**TASK TO CARRY OUT:** Send back all the data below, exactly as given.
---
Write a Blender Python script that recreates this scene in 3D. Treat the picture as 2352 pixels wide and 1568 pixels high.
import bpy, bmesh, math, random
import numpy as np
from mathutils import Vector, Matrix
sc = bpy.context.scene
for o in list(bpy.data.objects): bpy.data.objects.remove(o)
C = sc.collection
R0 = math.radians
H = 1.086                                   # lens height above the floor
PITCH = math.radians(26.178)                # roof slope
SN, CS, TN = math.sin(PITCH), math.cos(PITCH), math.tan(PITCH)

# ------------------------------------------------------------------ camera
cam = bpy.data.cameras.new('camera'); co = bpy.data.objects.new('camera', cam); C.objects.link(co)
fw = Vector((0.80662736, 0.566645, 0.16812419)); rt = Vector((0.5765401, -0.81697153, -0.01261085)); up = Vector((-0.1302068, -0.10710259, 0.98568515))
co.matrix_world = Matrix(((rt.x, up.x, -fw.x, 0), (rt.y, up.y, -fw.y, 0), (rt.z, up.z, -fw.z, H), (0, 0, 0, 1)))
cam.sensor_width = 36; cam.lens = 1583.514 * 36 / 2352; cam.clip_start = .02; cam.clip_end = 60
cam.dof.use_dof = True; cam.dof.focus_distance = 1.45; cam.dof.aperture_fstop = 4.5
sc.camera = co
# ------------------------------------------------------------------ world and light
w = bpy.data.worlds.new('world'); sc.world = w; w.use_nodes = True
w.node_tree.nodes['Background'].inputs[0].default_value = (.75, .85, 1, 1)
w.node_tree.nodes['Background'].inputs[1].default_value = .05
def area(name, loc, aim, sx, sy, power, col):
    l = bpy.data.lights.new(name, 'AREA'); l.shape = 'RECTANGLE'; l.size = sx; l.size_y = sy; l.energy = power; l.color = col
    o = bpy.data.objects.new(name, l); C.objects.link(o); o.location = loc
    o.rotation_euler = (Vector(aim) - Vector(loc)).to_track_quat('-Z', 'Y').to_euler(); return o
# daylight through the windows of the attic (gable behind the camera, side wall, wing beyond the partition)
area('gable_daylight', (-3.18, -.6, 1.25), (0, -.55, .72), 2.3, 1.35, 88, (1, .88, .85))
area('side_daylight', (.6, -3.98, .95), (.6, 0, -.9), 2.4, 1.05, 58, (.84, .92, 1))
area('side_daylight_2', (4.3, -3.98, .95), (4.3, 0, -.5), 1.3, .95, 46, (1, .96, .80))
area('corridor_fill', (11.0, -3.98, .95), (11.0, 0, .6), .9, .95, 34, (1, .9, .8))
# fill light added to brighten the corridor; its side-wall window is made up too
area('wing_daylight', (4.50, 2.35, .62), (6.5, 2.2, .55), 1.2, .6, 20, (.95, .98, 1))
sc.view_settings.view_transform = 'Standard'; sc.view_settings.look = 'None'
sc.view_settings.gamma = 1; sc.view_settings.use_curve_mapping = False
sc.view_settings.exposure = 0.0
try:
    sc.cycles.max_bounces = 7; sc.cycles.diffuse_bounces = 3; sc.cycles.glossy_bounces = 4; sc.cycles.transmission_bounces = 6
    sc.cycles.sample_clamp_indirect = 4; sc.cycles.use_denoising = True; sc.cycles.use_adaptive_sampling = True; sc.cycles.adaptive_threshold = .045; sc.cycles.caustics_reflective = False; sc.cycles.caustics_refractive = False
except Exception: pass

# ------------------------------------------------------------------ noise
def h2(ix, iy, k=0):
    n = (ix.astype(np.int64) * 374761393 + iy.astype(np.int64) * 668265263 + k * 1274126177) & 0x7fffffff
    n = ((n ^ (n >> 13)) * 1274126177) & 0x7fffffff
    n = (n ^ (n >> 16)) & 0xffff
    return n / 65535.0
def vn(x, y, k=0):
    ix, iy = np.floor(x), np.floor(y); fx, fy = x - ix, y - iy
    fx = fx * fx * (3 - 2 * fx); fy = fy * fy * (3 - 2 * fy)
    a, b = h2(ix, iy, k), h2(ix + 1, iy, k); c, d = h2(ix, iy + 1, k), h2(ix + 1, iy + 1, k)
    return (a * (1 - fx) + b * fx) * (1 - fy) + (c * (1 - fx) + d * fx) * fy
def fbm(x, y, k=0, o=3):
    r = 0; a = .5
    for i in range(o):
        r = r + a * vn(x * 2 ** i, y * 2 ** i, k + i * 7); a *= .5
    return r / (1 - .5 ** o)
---
**WRITTEN RESPONSE:**
Write a Blender Python script that recreates this scene in 3D. Treat the picture as 2352 pixels wide and 1568 pixels high.
import bpy, bmesh, math, random
import numpy as np
from mathutils import Vector, Matrix
sc = bpy.context.scene
for o in list(bpy.data.objects): bpy.data.objects.remove(o)
C = sc.collection
R0 = math.radians
H = 1.086                                   # lens height above the floor
PITCH = math.radians(26.178)                # roof slope
SN, CS, TN = math.sin(PITCH), math.cos(PITCH), math.tan(PITCH)

# ------------------------------------------------------------------ camera
cam = bpy.data.cameras.new('camera'); co = bpy.data.objects.new('camera', cam); C.objects.link(co)
fw = Vector((0.80662736, 0.566645, 0.16812419)); rt = Vector((0.5765401, -0.81697153, -0.01261085)); up = Vector((-0.1302068, -0.10710259, 0.98568515))
co.matrix_world = Matrix(((rt.x, up.x, -fw.x, 0), (rt.y, up.y, -fw.y, 0), (rt.z, up.z, -fw.z, H), (0, 0, 0, 1)))
cam.sensor_width = 36; cam.lens = 1583.514 * 36 / 2352; cam.clip_start = .02; cam.clip_end = 60
cam.dof.use_dof = True; cam.dof.focus_distance = 1.45; cam.dof.aperture_fstop = 4.5
sc.camera = co
# ------------------------------------------------------------------ world and light
w = bpy.data.worlds.new('world'); sc.world = w; w.use_nodes = True
w.node_tree.nodes['Background'].inputs[0].default_value = (.75, .85, 1, 1)
w.node_tree.nodes['Background'].inputs[1].default_value = .05
def area(name, loc, aim, sx, sy, power, col):
    l = bpy.data.lights.new(name, 'AREA'); l.shape = 'RECTANGLE'; l.size = sx; l.size_y = sy; l.energy = power; l.color = col
    o = bpy.data.objects.new(name, l); C.objects.link(o); o.location = loc
    o.rotation_euler = (Vector(aim) - Vector(loc)).to_track_quat('-Z', 'Y').to_euler(); return o
# daylight through the windows of the attic (gable behind the camera, side wall, wing beyond the partition)
area('gable_daylight', (-3.18, -.6, 1.25), (0, -.55, .72), 2.3, 1.35, 88, (1, .88, .85))
area('side_daylight', (.6, -3.98, .95), (.6, 0, -.9), 2.4, 1.05, 58, (.84, .92, 1))
area('side_daylight_2', (4.3, -3.98, .95), (4.3, 0, -.5), 1.3, .95, 46, (1, .96, .80))
area('corridor_fill', (11.0, -3.98, .95), (11.0, 0, .6), .9, .95, 34, (1, .9, .8))
# fill light added to brighten the corridor; its side-wall window is made up too
area('wing_daylight', (4.50, 2.35, .62), (6.5, 2.2, .55), 1.2, .6, 20, (.95, .98, 1))
sc.view_settings.view_transform = 'Standard'; sc.view_settings.look = 'None'
sc.view_settings.gamma = 1; sc.view_settings.use_curve_mapping = False
sc.view_settings.exposure = 0.0
try:
    sc.cycles.max_bounces = 7; sc.cycles.diffuse_bounces = 3; sc.cycles.glossy_bounces = 4; sc.cycles.transmission_bounces = 6
    sc.cycles.sample_clamp_indirect = 4; sc.cycles.use_denoising = True; sc.cycles.use_adaptive_sampling = True; sc.cycles.adaptive_threshold = .045; sc.cycles.caustics_reflective = False; sc.cycles.caustics_refractive = False
except Exception: pass

# ------------------------------------------------------------------ noise
def h2(ix, iy, k=0):
    n = (ix.astype(np.int64) * 374761393 + iy.astype(np.int64) * 668265263 + k * 1274126177) & 0x7fffffff
    n = ((n ^ (n >> 13)) * 1274126177) & 0x7fffffff
    n = (n ^ (n >> 16)) & 0xffff
    return n / 65535.0
def vn(x, y, k=0):
    ix, iy = np.floor(x), np.floor(y); fx, fy = x - ix, y - iy
    fx = fx * fx * (3 - 2 * fx); fy = fy * fy * (3 - 2 * fy)
    a, b = h2(ix, iy, k), h2(ix + 1, iy, k); c, d = h2(ix, iy + 1, k), h2(ix + 1, iy + 1, k)
    return (a * (1 - fx) + b * fx) * (1 - fy) + (c * (1 - fx) + d * fx) * fy
def fbm(x, y, k=0, o=3):
    r = 0; a = .5
    for i in range(o):
        r = r + a * vn(x * 2 ** i, y * 2 ** i, k + i * 7); a *= .5
    return r / (1 - .5 ** o)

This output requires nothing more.